• **PROBLEM REQUIREMENTS**
The listing below should be written out exactly; please include all of it.

• **PROVIDED RECORDS**
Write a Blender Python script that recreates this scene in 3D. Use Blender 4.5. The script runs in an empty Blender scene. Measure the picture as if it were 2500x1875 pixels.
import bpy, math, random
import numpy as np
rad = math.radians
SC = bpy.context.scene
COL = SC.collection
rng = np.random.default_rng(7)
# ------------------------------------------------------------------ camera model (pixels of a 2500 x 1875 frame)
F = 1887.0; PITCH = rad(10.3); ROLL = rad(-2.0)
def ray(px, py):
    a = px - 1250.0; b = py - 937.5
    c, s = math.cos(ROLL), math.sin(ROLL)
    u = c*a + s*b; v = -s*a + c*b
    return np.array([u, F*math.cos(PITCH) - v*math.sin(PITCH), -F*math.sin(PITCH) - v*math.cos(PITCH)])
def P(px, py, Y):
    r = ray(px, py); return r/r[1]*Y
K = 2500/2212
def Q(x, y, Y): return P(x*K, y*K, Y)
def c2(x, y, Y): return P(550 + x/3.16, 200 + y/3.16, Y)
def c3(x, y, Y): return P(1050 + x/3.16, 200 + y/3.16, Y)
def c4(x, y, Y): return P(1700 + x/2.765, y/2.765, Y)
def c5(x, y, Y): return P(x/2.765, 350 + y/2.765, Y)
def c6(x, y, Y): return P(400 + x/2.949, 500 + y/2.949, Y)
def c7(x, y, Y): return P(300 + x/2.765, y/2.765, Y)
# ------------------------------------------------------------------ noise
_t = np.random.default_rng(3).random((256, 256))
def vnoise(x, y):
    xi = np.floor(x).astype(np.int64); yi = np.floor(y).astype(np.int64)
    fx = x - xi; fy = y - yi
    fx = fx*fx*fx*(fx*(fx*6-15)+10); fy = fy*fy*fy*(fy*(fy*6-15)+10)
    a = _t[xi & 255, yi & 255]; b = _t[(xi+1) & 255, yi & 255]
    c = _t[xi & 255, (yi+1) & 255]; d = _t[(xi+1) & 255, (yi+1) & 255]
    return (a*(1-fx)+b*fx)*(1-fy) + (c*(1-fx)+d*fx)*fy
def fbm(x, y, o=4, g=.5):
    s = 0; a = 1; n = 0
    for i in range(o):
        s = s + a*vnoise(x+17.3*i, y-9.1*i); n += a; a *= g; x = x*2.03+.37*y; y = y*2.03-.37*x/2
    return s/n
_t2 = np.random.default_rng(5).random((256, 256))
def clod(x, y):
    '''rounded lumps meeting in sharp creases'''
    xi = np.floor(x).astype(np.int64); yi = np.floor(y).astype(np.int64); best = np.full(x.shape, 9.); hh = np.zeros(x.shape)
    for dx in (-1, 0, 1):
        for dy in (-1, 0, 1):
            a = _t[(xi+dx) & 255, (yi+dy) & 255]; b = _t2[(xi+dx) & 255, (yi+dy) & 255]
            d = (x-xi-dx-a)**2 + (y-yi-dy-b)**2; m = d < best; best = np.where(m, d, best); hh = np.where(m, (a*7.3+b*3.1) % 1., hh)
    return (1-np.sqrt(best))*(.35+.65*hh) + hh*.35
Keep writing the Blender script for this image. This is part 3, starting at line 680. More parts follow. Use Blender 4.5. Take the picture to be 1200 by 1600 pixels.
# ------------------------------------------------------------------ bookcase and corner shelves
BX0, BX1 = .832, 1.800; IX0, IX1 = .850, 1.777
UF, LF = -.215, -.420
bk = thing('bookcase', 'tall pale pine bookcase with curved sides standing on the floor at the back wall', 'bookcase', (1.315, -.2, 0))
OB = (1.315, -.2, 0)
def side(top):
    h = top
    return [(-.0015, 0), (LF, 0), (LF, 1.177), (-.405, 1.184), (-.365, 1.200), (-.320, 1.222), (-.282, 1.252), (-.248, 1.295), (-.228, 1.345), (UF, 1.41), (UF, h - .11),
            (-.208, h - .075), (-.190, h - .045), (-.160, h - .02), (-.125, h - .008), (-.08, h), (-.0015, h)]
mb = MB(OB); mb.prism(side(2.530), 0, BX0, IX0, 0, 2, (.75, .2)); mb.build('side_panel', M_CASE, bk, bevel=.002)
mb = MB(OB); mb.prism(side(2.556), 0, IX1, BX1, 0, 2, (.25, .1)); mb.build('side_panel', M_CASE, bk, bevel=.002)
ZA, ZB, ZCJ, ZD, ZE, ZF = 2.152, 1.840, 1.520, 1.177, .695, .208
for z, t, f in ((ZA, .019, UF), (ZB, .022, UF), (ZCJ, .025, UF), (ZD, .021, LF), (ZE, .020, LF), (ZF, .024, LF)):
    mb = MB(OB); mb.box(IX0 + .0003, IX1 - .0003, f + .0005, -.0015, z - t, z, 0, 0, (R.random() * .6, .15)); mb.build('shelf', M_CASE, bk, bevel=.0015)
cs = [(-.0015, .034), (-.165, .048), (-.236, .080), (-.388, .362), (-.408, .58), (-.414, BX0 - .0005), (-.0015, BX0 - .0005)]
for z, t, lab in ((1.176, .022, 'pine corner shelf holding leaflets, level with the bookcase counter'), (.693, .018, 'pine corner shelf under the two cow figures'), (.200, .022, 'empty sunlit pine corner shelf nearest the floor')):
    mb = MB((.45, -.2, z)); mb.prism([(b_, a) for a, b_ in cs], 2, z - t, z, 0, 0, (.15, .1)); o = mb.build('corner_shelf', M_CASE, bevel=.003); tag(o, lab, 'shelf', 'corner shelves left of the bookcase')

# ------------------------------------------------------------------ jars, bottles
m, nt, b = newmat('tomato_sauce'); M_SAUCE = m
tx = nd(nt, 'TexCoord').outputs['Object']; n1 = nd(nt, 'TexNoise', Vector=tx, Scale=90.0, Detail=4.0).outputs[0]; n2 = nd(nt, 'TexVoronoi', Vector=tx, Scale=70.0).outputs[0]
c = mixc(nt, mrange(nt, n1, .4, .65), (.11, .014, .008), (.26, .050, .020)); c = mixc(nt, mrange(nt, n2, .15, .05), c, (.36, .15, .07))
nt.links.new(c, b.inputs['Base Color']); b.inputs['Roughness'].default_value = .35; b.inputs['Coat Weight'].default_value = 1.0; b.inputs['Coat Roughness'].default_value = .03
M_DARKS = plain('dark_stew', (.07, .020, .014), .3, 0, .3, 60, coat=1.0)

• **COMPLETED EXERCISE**
Write a Blender Python script that recreates this scene in 3D. Use Blender 4.5. The script runs in an empty Blender scene. Measure the picture as if it were 2500x1875 pixels.
import bpy, math, random
import numpy as np
rad = math.radians
SC = bpy.context.scene
COL = SC.collection
rng = np.random.default_rng(7)
# ------------------------------------------------------------------ camera model (pixels of a 2500 x 1875 frame)
F = 1887.0; PITCH = rad(10.3); ROLL = rad(-2.0)
def ray(px, py):
    a = px - 1250.0; b = py - 937.5
    c, s = math.cos(ROLL), math.sin(ROLL)
    u = c*a + s*b; v = -s*a + c*b
    return np.array([u, F*math.cos(PITCH) - v*math.sin(PITCH), -F*math.sin(PITCH) - v*math.cos(PITCH)])
def P(px, py, Y):
    r = ray(px, py); return r/r[1]*Y
K = 2500/2212
def Q(x, y, Y): return P(x*K, y*K, Y)
def c2(x, y, Y): return P(550 + x/3.16, 200 + y/3.16, Y)
def c3(x, y, Y): return P(1050 + x/3.16, 200 + y/3.16, Y)
def c4(x, y, Y): return P(1700 + x/2.765, y/2.765, Y)
def c5(x, y, Y): return P(x/2.765, 350 + y/2.765, Y)
def c6(x, y, Y): return P(400 + x/2.949, 500 + y/2.949, Y)
def c7(x, y, Y): return P(300 + x/2.765, y/2.765, Y)
# ------------------------------------------------------------------ noise
_t = np.random.default_rng(3).random((256, 256))
def vnoise(x, y):
    xi = np.floor(x).astype(np.int64); yi = np.floor(y).astype(np.int64)
    fx = x - xi; fy = y - yi
    fx = fx*fx*fx*(fx*(fx*6-15)+10); fy = fy*fy*fy*(fy*(fy*6-15)+10)
    a = _t[xi & 255, yi & 255]; b = _t[(xi+1) & 255, yi & 255]
    c = _t[xi & 255, (yi+1) & 255]; d = _t[(xi+1) & 255, (yi+1) & 255]
    return (a*(1-fx)+b*fx)*(1-fy) + (c*(1-fx)+d*fx)*fy
def fbm(x, y, o=4, g=.5):
    s = 0; a = 1; n = 0
    for i in range(o):
        s = s + a*vnoise(x+17.3*i, y-9.1*i); n += a; a *= g; x = x*2.03+.37*y; y = y*2.03-.37*x/2
    return s/n
_t2 = np.random.default_rng(5).random((256, 256))
def clod(x, y):
    '''rounded lumps meeting in sharp creases'''
    xi = np.floor(x).astype(np.int64); yi = np.floor(y).astype(np.int64); best = np.full(x.shape, 9.); hh = np.zeros(x.shape)
    for dx in (-1, 0, 1):
        for dy in (-1, 0, 1):
            a = _t[(xi+dx) & 255, (yi+dy) & 255]; b = _t2[(xi+dx) & 255, (yi+dy) & 255]
            d = (x-xi-dx-a)**2 + (y-yi-dy-b)**2; m = d < best; best = np.where(m, d, best); hh = np.where(m, (a*7.3+b*3.1) % 1., hh)
    return (1-np.sqrt(best))*(.35+.65*hh) + hh*.35
Keep writing the Blender script for this image. This is part 3, starting at line 680. More parts follow. Use Blender 4.5. Take the picture to be 1200 by 1600 pixels.
# ------------------------------------------------------------------ bookcase and corner shelves
BX0, BX1 = .832, 1.800; IX0, IX1 = .850, 1.777
UF, LF = -.215, -.420
bk = thing('bookcase', 'tall pale pine bookcase with curved sides standing on the floor at the back wall', 'bookcase', (1.315, -.2, 0))
OB = (1.315, -.2, 0)
def side(top):
    h = top
    return [(-.0015, 0), (LF, 0), (LF, 1.177), (-.405, 1.184), (-.365, 1.200), (-.320, 1.222), (-.282, 1.252), (-.248, 1.295), (-.228, 1.345), (UF, 1.41), (UF, h - .11),
            (-.208, h - .075), (-.190, h - .045), (-.160, h - .02), (-.125, h - .008), (-.08, h), (-.0015, h)]
mb = MB(OB); mb.prism(side(2.530), 0, BX0, IX0, 0, 2, (.75, .2)); mb.build('side_panel', M_CASE, bk, bevel=.002)
mb = MB(OB); mb.prism(side(2.556), 0, IX1, BX1, 0, 2, (.25, .1)); mb.build('side_panel', M_CASE, bk, bevel=.002)
ZA, ZB, ZCJ, ZD, ZE, ZF = 2.152, 1.840, 1.520, 1.177, .695, .208
for z, t, f in ((ZA, .019, UF), (ZB, .022, UF), (ZCJ, .025, UF), (ZD, .021, LF), (ZE, .020, LF), (ZF, .024, LF)):
    mb = MB(OB); mb.box(IX0 + .0003, IX1 - .0003, f + .0005, -.0015, z - t, z, 0, 0, (R.random() * .6, .15)); mb.build('shelf', M_CASE, bk, bevel=.0015)
cs = [(-.0015, .034), (-.165, .048), (-.236, .080), (-.388, .362), (-.408, .58), (-.414, BX0 - .0005), (-.0015, BX0 - .0005)]
for z, t, lab in ((1.176, .022, 'pine corner shelf holding leaflets, level with the bookcase counter'), (.693, .018, 'pine corner shelf under the two cow figures'), (.200, .022, 'empty sunlit pine corner shelf nearest the floor')):
    mb = MB((.45, -.2, z)); mb.prism([(b_, a) for a, b_ in cs], 2, z - t, z, 0, 0, (.15, .1)); o = mb.build('corner_shelf', M_CASE, bevel=.003); tag(o, lab, 'shelf', 'corner shelves left of the bookcase')

# ------------------------------------------------------------------ jars, bottles
m, nt, b = newmat('tomato_sauce'); M_SAUCE = m
tx = nd(nt, 'TexCoord').outputs['Object']; n1 = nd(nt, 'TexNoise', Vector=tx, Scale=90.0, Detail=4.0).outputs[0]; n2 = nd(nt, 'TexVoronoi', Vector=tx, Scale=70.0).outputs[0]
c = mixc(nt, mrange(nt, n1, .4, .65), (.11, .014, .008), (.26, .050, .020)); c = mixc(nt, mrange(nt, n2, .15, .05), c, (.36, .15, .07))
nt.links.new(c, b.inputs['Base Color']); b.inputs['Roughness'].default_value = .35; b.inputs['Coat Weight'].default_value = 1.0; b.inputs['Coat Roughness'].default_value = .03
M_DARKS = plain('dark_stew', (.07, .020, .014), .3, 0, .3, 60, coat=1.0)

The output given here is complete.